The Reserve Bank of Australia (RBA) influences the Australian Dollar (AUD) by setting the level of interest rates that Australian banks can lend to each other. This influences the level of interest rates in the economy as a whole. The main goal of the RBA is to maintain a stable inflation rate of 2-3% by adjusting interest rates up or down. Relatively high interest rates compared to other major central banks support the AUD, and the opposite for relatively low. The RBA can also use quantitative easing and tightening to influence credit conditions, with the former AUD-negative and the latter AUD-positive.

China is Australia’s largest trading partner so the health of the Chinese economy is a major influence on the value of the Australian Dollar (AUD). When the Chinese economy is doing well it purchases more raw materials, goods and services from Australia, lifting demand for the AUD, and pushing up its value. The opposite is the case when the Chinese economy is not growing as fast as expected. Positive or negative surprises in Chinese growth data, therefore, often have a direct impact on the Australian Dollar and its pairs.
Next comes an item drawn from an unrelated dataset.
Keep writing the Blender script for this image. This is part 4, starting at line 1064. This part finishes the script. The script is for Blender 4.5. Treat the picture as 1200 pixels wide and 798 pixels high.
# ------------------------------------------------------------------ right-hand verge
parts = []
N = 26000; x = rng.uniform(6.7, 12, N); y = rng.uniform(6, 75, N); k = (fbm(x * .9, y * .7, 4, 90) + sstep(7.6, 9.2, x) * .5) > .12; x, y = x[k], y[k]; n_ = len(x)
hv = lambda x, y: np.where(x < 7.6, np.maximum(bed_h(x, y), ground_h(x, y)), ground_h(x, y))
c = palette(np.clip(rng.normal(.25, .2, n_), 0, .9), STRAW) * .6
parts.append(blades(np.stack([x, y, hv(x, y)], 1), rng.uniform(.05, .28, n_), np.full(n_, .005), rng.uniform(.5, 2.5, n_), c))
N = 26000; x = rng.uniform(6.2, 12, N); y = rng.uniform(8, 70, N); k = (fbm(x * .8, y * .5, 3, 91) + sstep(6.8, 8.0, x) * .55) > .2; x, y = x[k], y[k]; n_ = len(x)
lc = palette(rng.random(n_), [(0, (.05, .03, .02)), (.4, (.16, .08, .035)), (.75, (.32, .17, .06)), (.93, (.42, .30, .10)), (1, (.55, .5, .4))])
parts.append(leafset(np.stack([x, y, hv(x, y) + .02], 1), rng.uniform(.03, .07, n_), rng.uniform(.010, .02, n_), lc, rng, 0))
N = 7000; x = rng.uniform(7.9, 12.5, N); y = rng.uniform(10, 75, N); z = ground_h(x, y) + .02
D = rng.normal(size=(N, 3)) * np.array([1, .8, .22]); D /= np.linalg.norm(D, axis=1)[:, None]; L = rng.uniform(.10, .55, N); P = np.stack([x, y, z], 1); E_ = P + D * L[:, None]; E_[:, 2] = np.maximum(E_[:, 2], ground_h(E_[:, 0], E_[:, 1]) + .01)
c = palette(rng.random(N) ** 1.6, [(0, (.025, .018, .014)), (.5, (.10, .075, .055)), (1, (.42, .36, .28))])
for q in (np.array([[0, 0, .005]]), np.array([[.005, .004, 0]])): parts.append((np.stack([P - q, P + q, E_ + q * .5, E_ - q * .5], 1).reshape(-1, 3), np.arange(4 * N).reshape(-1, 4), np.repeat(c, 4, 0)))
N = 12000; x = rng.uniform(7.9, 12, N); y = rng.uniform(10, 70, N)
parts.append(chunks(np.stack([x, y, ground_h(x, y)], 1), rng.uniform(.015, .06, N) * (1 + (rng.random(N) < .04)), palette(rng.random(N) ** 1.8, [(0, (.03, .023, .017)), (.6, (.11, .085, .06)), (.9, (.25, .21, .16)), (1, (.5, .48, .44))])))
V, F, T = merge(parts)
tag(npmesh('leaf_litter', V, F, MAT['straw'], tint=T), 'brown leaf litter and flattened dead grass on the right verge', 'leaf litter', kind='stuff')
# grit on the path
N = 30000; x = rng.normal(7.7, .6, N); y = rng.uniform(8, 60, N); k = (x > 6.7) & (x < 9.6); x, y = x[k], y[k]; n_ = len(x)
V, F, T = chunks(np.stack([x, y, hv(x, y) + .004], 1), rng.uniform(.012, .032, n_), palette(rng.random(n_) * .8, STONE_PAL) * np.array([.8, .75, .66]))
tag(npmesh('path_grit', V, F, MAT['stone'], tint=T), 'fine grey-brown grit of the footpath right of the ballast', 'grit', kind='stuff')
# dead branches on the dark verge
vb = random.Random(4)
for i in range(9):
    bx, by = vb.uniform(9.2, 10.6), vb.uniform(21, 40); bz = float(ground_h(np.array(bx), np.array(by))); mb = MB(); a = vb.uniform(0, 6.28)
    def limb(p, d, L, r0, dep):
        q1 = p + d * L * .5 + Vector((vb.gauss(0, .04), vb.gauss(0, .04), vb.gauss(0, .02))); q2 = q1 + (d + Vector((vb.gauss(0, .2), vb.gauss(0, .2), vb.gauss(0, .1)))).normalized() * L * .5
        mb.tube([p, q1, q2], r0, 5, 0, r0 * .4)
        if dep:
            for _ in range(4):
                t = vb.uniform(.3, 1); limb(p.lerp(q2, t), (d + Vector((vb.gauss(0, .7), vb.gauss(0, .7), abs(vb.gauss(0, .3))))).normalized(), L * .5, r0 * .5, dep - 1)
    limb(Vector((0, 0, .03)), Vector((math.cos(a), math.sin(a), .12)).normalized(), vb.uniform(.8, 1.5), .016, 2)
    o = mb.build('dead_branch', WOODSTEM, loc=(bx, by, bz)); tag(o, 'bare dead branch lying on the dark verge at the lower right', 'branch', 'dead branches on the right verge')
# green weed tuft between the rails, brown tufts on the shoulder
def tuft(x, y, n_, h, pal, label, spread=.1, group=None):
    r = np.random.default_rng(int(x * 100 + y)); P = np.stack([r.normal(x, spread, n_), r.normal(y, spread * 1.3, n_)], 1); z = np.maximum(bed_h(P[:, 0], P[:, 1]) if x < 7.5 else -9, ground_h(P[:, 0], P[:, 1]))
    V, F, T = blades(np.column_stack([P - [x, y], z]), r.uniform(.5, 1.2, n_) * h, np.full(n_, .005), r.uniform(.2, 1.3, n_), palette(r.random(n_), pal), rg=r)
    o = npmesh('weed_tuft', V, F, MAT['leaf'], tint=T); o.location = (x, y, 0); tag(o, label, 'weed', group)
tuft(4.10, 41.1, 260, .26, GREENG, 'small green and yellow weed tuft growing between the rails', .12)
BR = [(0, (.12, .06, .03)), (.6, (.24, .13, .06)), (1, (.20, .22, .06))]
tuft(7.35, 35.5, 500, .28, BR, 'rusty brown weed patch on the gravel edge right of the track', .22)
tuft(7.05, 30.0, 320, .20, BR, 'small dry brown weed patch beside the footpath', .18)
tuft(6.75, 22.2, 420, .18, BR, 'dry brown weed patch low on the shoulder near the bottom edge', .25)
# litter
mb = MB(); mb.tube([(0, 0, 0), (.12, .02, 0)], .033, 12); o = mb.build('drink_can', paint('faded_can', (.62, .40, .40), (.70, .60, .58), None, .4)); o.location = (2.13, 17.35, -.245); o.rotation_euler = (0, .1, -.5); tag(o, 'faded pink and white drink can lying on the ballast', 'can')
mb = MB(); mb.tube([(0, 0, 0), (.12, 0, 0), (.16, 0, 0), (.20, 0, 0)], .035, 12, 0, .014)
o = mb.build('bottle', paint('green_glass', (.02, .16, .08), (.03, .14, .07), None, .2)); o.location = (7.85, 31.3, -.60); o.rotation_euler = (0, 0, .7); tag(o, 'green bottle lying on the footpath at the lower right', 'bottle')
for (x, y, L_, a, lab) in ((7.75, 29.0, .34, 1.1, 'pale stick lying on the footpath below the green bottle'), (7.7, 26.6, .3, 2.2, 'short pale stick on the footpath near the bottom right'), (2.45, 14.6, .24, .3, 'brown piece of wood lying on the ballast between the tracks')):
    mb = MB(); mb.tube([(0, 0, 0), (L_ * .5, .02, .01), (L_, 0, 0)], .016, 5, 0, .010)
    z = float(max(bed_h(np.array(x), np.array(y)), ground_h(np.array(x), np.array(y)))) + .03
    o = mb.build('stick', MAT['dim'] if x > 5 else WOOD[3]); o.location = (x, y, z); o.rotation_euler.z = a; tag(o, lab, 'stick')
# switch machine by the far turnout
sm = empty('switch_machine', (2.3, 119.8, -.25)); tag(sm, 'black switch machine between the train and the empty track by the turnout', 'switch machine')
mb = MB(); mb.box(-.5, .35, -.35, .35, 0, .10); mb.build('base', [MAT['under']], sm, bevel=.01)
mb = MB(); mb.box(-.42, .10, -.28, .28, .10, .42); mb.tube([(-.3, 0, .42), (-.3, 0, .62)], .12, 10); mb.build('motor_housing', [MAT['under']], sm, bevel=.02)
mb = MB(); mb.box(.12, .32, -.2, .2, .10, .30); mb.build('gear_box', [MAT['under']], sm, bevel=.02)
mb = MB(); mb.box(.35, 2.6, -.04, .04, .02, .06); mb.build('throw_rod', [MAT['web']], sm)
Iron Ore is Australia’s largest export, accounting for $118 billion a year according to data from 2021, with China as its primary destination. The price of Iron Ore, therefore, can be a driver of the Australian Dollar. Generally, if the price of Iron Ore rises, AUD also goes up, as aggregate demand for the currency increases. The opposite is the case if the price of Iron Ore falls. Higher Iron Ore prices also tend to result in a greater likelihood of a positive Trade Balance for Australia, which is also positive of the AUD.

The Trade Balance, which is the difference between what a country earns from its exports versus what it pays for its imports, is another factor that can influence the value of the Australian Dollar. If Australia produces highly sought after exports, then its currency will gain in value purely from the surplus demand created from foreign buyers seeking to purchase its exports versus what it spends to purchase imports. Therefore, a positive net Trade Balance strengthens the AUD, with the opposite effect if the Trade Balance is negative.